** SUPPLIED DATA **
..............................

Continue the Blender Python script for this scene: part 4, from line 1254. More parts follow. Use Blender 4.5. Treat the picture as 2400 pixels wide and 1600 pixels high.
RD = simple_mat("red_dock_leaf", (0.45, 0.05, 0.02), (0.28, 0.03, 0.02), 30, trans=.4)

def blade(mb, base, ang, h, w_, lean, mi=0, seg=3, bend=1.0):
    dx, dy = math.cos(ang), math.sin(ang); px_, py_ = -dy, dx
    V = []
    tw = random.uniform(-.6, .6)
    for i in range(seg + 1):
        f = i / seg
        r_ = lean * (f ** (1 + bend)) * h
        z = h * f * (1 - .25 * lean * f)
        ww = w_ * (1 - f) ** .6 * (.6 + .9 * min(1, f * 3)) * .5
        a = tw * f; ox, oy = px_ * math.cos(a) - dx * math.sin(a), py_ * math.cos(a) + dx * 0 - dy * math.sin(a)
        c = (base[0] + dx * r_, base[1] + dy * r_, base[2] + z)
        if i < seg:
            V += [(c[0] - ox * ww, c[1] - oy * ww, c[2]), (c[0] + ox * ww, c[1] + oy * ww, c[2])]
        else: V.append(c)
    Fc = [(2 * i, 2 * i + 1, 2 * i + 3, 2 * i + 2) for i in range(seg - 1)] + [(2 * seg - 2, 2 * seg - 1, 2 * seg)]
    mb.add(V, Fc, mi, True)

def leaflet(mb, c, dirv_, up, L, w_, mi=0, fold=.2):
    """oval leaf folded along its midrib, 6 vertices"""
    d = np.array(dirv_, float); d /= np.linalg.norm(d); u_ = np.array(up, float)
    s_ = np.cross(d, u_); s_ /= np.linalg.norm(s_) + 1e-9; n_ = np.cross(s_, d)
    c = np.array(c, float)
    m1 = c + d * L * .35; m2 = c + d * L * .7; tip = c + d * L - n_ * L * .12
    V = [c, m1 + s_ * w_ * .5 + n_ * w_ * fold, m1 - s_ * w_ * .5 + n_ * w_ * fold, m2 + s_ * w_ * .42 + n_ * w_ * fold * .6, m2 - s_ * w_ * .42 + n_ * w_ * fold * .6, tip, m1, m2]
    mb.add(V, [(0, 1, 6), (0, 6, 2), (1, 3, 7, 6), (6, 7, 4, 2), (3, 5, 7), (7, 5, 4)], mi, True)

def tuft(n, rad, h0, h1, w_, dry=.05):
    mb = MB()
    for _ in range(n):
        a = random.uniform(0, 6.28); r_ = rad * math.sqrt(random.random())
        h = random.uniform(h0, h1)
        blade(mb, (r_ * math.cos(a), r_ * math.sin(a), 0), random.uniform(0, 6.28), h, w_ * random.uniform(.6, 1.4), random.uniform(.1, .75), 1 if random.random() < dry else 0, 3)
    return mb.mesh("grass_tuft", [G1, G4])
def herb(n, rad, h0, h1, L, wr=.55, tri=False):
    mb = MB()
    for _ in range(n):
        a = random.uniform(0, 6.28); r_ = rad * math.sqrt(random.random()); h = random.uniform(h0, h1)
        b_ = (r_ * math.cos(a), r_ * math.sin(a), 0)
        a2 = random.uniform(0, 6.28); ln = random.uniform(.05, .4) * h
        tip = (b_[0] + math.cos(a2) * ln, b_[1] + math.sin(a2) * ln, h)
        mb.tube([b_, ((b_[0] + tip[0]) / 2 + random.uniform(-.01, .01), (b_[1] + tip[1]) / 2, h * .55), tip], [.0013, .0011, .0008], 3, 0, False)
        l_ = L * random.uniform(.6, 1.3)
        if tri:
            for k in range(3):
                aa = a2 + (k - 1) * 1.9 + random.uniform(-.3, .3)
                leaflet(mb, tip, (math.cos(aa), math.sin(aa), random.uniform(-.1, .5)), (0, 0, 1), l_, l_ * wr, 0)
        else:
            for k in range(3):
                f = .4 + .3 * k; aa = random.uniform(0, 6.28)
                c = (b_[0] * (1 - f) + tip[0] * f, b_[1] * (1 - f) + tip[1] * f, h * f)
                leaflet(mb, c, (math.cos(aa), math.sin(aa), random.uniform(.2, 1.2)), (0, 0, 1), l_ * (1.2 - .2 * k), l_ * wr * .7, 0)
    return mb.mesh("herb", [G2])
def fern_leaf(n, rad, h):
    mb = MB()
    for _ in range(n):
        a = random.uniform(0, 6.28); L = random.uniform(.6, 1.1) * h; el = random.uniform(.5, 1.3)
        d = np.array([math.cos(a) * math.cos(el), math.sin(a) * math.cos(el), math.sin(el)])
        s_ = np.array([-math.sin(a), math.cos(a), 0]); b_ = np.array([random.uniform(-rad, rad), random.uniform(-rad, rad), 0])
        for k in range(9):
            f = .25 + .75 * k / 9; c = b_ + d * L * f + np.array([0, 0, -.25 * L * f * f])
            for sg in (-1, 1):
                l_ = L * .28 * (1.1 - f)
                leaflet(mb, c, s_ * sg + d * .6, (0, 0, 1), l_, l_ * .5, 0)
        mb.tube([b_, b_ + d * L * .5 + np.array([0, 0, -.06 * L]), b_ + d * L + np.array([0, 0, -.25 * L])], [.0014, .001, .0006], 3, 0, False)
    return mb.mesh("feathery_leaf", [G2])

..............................

** YOUR INSTRUCTIONS **
Return the full listing, character for character.

** CORRECT RESULT **
Continue the Blender Python script for this scene: part 4, from line 1254. More parts follow. Use Blender 4.5. Treat the picture as 2400 pixels wide and 1600 pixels high.
RD = simple_mat("red_dock_leaf", (0.45, 0.05, 0.02), (0.28, 0.03, 0.02), 30, trans=.4)

def blade(mb, base, ang, h, w_, lean, mi=0, seg=3, bend=1.0):
    dx, dy = math.cos(ang), math.sin(ang); px_, py_ = -dy, dx
    V = []
    tw = random.uniform(-.6, .6)
    for i in range(seg + 1):
        f = i / seg
        r_ = lean * (f ** (1 + bend)) * h
        z = h * f * (1 - .25 * lean * f)
        ww = w_ * (1 - f) ** .6 * (.6 + .9 * min(1, f * 3)) * .5
        a = tw * f; ox, oy = px_ * math.cos(a) - dx * math.sin(a), py_ * math.cos(a) + dx * 0 - dy * math.sin(a)
        c = (base[0] + dx * r_, base[1] + dy * r_, base[2] + z)
        if i < seg:
            V += [(c[0] - ox * ww, c[1] - oy * ww, c[2]), (c[0] + ox * ww, c[1] + oy * ww, c[2])]
        else: V.append(c)
    Fc = [(2 * i, 2 * i + 1, 2 * i + 3, 2 * i + 2) for i in range(seg - 1)] + [(2 * seg - 2, 2 * seg - 1, 2 * seg)]
    mb.add(V, Fc, mi, True)

def leaflet(mb, c, dirv_, up, L, w_, mi=0, fold=.2):
    """oval leaf folded along its midrib, 6 vertices"""
    d = np.array(dirv_, float); d /= np.linalg.norm(d); u_ = np.array(up, float)
    s_ = np.cross(d, u_); s_ /= np.linalg.norm(s_) + 1e-9; n_ = np.cross(s_, d)
    c = np.array(c, float)
    m1 = c + d * L * .35; m2 = c + d * L * .7; tip = c + d * L - n_ * L * .12
    V = [c, m1 + s_ * w_ * .5 + n_ * w_ * fold, m1 - s_ * w_ * .5 + n_ * w_ * fold, m2 + s_ * w_ * .42 + n_ * w_ * fold * .6, m2 - s_ * w_ * .42 + n_ * w_ * fold * .6, tip, m1, m2]
    mb.add(V, [(0, 1, 6), (0, 6, 2), (1, 3, 7, 6), (6, 7, 4, 2), (3, 5, 7), (7, 5, 4)], mi, True)

def tuft(n, rad, h0, h1, w_, dry=.05):
    mb = MB()
    for _ in range(n):
        a = random.uniform(0, 6.28); r_ = rad * math.sqrt(random.random())
        h = random.uniform(h0, h1)
        blade(mb, (r_ * math.cos(a), r_ * math.sin(a), 0), random.uniform(0, 6.28), h, w_ * random.uniform(.6, 1.4), random.uniform(.1, .75), 1 if random.random() < dry else 0, 3)
    return mb.mesh("grass_tuft", [G1, G4])
def herb(n, rad, h0, h1, L, wr=.55, tri=False):
    mb = MB()
    for _ in range(n):
        a = random.uniform(0, 6.28); r_ = rad * math.sqrt(random.random()); h = random.uniform(h0, h1)
        b_ = (r_ * math.cos(a), r_ * math.sin(a), 0)
        a2 = random.uniform(0, 6.28); ln = random.uniform(.05, .4) * h
        tip = (b_[0] + math.cos(a2) * ln, b_[1] + math.sin(a2) * ln, h)
        mb.tube([b_, ((b_[0] + tip[0]) / 2 + random.uniform(-.01, .01), (b_[1] + tip[1]) / 2, h * .55), tip], [.0013, .0011, .0008], 3, 0, False)
        l_ = L * random.uniform(.6, 1.3)
        if tri:
            for k in range(3):
                aa = a2 + (k - 1) * 1.9 + random.uniform(-.3, .3)
                leaflet(mb, tip, (math.cos(aa), math.sin(aa), random.uniform(-.1, .5)), (0, 0, 1), l_, l_ * wr, 0)
        else:
            for k in range(3):
                f = .4 + .3 * k; aa = random.uniform(0, 6.28)
                c = (b_[0] * (1 - f) + tip[0] * f, b_[1] * (1 - f) + tip[1] * f, h * f)
                leaflet(mb, c, (math.cos(aa), math.sin(aa), random.uniform(.2, 1.2)), (0, 0, 1), l_ * (1.2 - .2 * k), l_ * wr * .7, 0)
    return mb.mesh("herb", [G2])
def fern_leaf(n, rad, h):
    mb = MB()
    for _ in range(n):
        a = random.uniform(0, 6.28); L = random.uniform(.6, 1.1) * h; el = random.uniform(.5, 1.3)
        d = np.array([math.cos(a) * math.cos(el), math.sin(a) * math.cos(el), math.sin(el)])
        s_ = np.array([-math.sin(a), math.cos(a), 0]); b_ = np.array([random.uniform(-rad, rad), random.uniform(-rad, rad), 0])
        for k in range(9):
            f = .25 + .75 * k / 9; c = b_ + d * L * f + np.array([0, 0, -.25 * L * f * f])
            for sg in (-1, 1):
                l_ = L * .28 * (1.1 - f)
                leaflet(mb, c, s_ * sg + d * .6, (0, 0, 1), l_, l_ * .5, 0)
        mb.tube([b_, b_ + d * L * .5 + np.array([0, 0, -.06 * L]), b_ + d * L + np.array([0, 0, -.25 * L])], [.0014, .001, .0006], 3, 0, False)
    return mb.mesh("feathery_leaf", [G2])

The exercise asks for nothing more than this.